New Delhi: A division bench led by Chief Justice of India Ranjan Gogoi will hear a batch of petitions in the Ram Janmabhoomi-Babri Masjid title dispute case on January 4.
The bench, also comprising Justice S K Kaul, is likely to constitute a separate three-judge bench that will fix the date of hearing and decide on the timeline to as many as 14 appeals filed against the 2010 Allahabad High Court judgment, which ruled that the 2.77 acre land be partitioned equally among three parties — the Sunni Waqf Board, Nirmohi Akhara and Ram Lalla.

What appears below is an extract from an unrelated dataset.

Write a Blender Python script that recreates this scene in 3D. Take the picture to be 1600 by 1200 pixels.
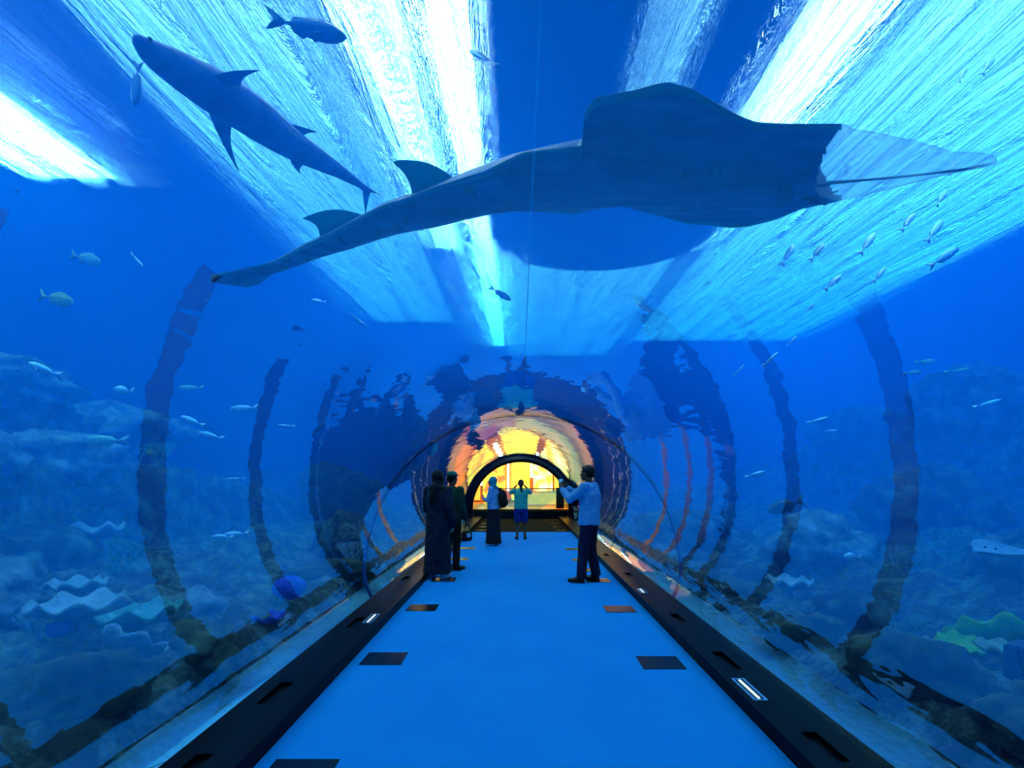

Days after taking over as the new CJI in October, Justice Gogoi rejected the Uttar Pradesh government’s plea for an early hearing and ordered the listing of these appeals in the first week of January. “We have our own priorities. Whether hearing would take place in January, March or April would be decided by an appropriate bench,” the CJI said. He also clarified that appeals would come up in January before a bench “not for hearing but for fixing the date of hearing”.
This had led to a clamour from various Hindutva parties for a law that would allow construction of a Ram temple in Ayodhya without waiting for the court’s verdict ahead of the 2019 Lok Sabha polls. Uttar Pradesh Chief Minister Yogi Adityanath had expressed disappointment over the Supreme Court order, saying, “sometimes, justice delayed is equivalent to injustice”, and urged that the issue be resolved at the earliest. Sangh Parivar outfit VHP had urged that the Central government bring in a legislation in the ongoing Winter Session of Parliament for building Ram temple. The RSS too has called for such a law, with Sah Sarkaryawah Manmohan Vaidya saying that Ram temple was an issue of national self-respect and honour. BJP ally Shiv Sena too has taken potshots at the saffron party for not making its position clear on the demand for law.
On Monday, Union Minister Prakash Javadekar made it clear that the BJP was of the view that the Supreme Court should hear the case on a daily basis to deliver an early judgment. “Our wish is that there should be a daily hearing on that matter so that we have an early judgment,” he said.
In September, then Chief Justice of India Dipak Misra, setting the stage for resumption of hearing on the title suit, had rejected a plea to refer to a larger bench a 1994 ruling of the apex court, in which it observed that “a mosque is not an essential part of the practice of the religion of Islam and namaz by Muslims can be offered anywhere, even in open”.